Kelsen, en su ensayo de 1928, afirmó que "el Tribunal Constitucional puede ser, en las manos de la minoría, un instrumento propicio para impedir que la mayoría viole inconstitucionalmente sus intereses jurídicamente protegidos y para oponerse, en última instancia, a la dictadura de la mayoría". Pero, y esto es lo que más temía el jurista alemán, en manos de agentes ideológicos de la mayoría puede derivar un TC en el último eslabón de una cadena que conduzca a la servidumbre y el autoritarismo. Para Kelsen, la justicia constitucional es fundamentalmente un dique contra la "tiranía de la mayoría". Poner el TC al servicio de la mayoría parlamentaria, todavía más si es Frankenstein, es, por tanto, la peor manera de contribuir a la tiranía de la mayoría.

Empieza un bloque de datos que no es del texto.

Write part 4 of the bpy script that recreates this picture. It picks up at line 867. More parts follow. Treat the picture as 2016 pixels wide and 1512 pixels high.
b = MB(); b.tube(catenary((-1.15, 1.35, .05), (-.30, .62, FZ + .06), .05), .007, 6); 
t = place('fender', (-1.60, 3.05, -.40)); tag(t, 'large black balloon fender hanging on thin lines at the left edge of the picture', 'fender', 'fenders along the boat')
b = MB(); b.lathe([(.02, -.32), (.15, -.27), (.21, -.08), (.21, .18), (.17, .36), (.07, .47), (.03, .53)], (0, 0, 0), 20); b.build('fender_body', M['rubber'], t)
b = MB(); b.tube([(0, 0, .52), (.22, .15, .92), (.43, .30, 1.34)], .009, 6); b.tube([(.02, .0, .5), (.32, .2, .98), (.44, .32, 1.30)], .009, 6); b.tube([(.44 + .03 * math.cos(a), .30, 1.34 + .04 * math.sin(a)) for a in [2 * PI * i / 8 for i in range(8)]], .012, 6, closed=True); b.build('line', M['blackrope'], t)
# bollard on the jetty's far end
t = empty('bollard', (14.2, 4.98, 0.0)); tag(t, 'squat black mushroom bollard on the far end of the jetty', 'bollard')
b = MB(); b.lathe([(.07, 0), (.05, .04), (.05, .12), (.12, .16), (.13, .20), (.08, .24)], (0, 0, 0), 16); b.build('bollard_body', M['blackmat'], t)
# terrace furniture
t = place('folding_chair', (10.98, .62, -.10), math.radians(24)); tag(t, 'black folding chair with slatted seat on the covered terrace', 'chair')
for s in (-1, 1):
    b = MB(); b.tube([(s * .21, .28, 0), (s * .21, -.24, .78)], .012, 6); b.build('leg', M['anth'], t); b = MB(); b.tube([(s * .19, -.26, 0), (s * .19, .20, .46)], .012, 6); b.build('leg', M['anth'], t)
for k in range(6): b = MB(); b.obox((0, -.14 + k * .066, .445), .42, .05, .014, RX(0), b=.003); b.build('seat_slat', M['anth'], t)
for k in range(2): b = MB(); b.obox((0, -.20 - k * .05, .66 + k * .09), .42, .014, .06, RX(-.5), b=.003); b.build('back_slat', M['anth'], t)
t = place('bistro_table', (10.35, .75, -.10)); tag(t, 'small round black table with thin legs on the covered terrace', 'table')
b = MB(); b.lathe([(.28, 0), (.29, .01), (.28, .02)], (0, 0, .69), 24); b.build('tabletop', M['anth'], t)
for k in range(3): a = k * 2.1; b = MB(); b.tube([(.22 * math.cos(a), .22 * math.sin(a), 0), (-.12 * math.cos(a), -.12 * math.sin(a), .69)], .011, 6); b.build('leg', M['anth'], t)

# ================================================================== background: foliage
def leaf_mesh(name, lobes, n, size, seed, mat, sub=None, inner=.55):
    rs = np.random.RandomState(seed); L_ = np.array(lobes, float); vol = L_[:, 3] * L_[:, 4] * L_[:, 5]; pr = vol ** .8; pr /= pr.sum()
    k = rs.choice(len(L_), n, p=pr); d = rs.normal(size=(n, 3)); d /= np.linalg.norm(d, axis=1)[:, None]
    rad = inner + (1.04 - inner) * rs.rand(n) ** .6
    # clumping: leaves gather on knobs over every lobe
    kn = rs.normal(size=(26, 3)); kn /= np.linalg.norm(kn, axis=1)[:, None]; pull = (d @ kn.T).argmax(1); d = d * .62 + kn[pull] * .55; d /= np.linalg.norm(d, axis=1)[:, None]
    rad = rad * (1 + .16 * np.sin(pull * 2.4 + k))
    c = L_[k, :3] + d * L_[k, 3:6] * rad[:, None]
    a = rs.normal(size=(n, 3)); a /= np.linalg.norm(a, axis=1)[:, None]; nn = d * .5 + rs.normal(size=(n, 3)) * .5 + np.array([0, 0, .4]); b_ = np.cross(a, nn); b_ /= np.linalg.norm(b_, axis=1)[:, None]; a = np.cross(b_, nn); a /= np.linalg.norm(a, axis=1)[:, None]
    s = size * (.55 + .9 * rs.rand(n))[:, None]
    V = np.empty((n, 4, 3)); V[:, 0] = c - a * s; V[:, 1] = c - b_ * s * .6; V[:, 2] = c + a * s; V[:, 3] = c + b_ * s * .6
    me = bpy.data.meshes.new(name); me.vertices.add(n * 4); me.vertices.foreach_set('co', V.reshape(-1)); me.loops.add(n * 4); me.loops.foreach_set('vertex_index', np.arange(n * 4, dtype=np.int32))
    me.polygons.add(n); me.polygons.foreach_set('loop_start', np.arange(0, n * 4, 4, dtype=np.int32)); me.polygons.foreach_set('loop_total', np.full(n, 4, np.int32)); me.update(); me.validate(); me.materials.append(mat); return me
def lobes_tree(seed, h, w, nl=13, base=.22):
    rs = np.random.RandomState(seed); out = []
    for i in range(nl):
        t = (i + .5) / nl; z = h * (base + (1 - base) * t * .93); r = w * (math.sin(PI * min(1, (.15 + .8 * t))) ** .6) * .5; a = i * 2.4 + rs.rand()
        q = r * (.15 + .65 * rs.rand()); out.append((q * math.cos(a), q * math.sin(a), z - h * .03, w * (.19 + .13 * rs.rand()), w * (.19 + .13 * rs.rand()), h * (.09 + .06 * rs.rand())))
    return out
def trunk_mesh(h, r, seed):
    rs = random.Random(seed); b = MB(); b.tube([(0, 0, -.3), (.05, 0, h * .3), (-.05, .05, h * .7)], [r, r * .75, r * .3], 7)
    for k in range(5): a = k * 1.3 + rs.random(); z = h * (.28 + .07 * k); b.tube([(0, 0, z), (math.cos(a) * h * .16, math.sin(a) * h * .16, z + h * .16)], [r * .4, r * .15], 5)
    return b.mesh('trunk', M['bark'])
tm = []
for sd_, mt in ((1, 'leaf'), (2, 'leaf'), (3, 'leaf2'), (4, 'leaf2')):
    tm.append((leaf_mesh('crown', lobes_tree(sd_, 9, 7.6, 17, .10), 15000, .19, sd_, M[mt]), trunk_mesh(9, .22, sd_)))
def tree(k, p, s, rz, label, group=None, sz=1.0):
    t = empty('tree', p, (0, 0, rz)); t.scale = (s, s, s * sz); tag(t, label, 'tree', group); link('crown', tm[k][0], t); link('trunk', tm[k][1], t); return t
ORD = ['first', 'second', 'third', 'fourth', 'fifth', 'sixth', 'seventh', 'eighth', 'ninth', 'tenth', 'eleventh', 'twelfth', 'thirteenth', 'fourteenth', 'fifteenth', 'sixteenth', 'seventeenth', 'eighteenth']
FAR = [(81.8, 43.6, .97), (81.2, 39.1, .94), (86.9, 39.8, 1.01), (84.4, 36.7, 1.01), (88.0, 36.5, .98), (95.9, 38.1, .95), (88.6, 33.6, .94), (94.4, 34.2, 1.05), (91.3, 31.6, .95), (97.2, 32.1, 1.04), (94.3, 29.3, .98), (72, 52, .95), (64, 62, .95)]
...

Por el contrario, la deriva del TC está de acuerdo con la visión que tenía Schmitt de un TC con una connotación altamente política, con función de legisladores constitucionales. Schmitt temía que un TC se opusiese al poder absoluto que él defendía encarnado en la figura del presidente. Sánchez –mejor, los que piensan en su gobierno, como el propio Conde Pumpido y Bolaños– están convirtiendo el TC en una mera cámara de eco del ejecutivo. Schmitt lo aprobaría. Kelsen, en absoluto, porque con Conde Pumpido y compañía, el TC ha renunciado a ser un "legislador negativo", un vigilante de los legisladores, pero no él mismo un legislador.
Schmitt arguyó que un grupo de "jueces profesionales e inamovibles" como los de una corte constitucional, diseñada para examinar cuestiones constitucionales, se convertiría inevitablemente en una segunda cámara. Aunque ellos carecían de una legitimación democrática, devendrían en un cuerpo con una "connotación altamente política"; con "funciones de legisladores constitucionales"
El TC debería encarnar la imparcialidad, pero las decisiones lideradas Conde Pumpido alimentan la percepción de un tribunal alineado con ciertas prioridades políticas y paradigmas filosóficos que niegan la verdad, la objetividad y la imparcialidad. Los diversos casos mencionados no prueban una conspiración, pero sí plantean preguntas sobre el equilibrio entre justicia e ideología. Si esta tendencia persiste, el TC corre el riesgo de perder su autoridad como garante constitucional. España necesita un tribunal que se rija por la ley, no por sombras de parcialidad.